Implementing Goal-Based Investing — A Practical Approach

To make GBI actionable:

  1. List your financial goals — short (1–3 years), medium (3–7 years), long (7+ years).
  2. Set a target amount and timeline for each goal.
  3. Map tools to goals — small savings or liquid funds for short-term needs; SIPs, mutual funds or equity for long-term goals; debt instruments or safer assets when close to goal date.
  4. Automate investments — discipline beats mood swings.
  5. Review periodically and rebalance — life changes, goals evolve, markets fluctuate. Rebalancing keeps the plan aligned.

Conclusion: From Saving Habit to Wealth Habit

In today’s India, where growth ambitions run high and the cost of living continues to rise, saving alone cannot secure the future. What we need is clarity: a plan, a goal, and the discipline to stay invested. Goal-based investing is not complex. It is commitment. It transforms effort into empowerment; Purpose into progress; A plan into peace of mind.

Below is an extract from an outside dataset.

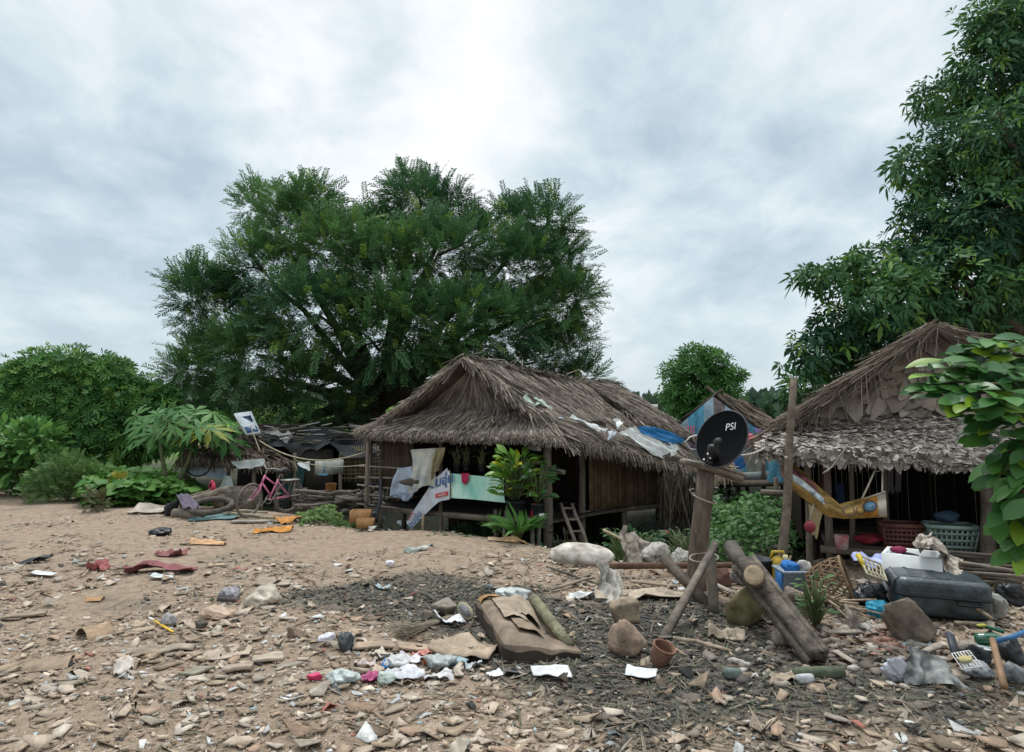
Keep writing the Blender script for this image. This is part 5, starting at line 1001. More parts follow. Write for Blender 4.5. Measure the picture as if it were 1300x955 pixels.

When every rupee is guided by intention, you don’t just save for the future — you build it.

References:

  • Goal-based investing: A more effective approach than return-based, Economic Times, Aug 26, 2024. The Economic Times
  • Want to meet different financial goals? Say hello to goal-based investing, Economic Times, Feb 2022. The Economic Times
  • Saving vs Investing – Why You Need to Invest Instead of Just Saving, Economic Times, Feb 2024. The Economic Times
  • Long-term investing: The power of consistency and rebalancing, Economic Times, Mar 2025. The Economic Times+1
  • Short-term vs Long-term FD – Which investment works best for you in 2025?, Economic Times, Sept 2025. The Economic Times

Disclaimer:

This article is for educational and informational purposes only and does not constitute investment advice or a recommendation. The views expressed are based on the author’s personal research and expertise in behavioral finance and wealth management, and are not affiliated with or endorsed by any mutual fund house or financial product provider. Professor (Dr.) Meghna Dangi is not a SEBI-registered investment advisor. These are not promotional endorsements of any specific brand or financial institution.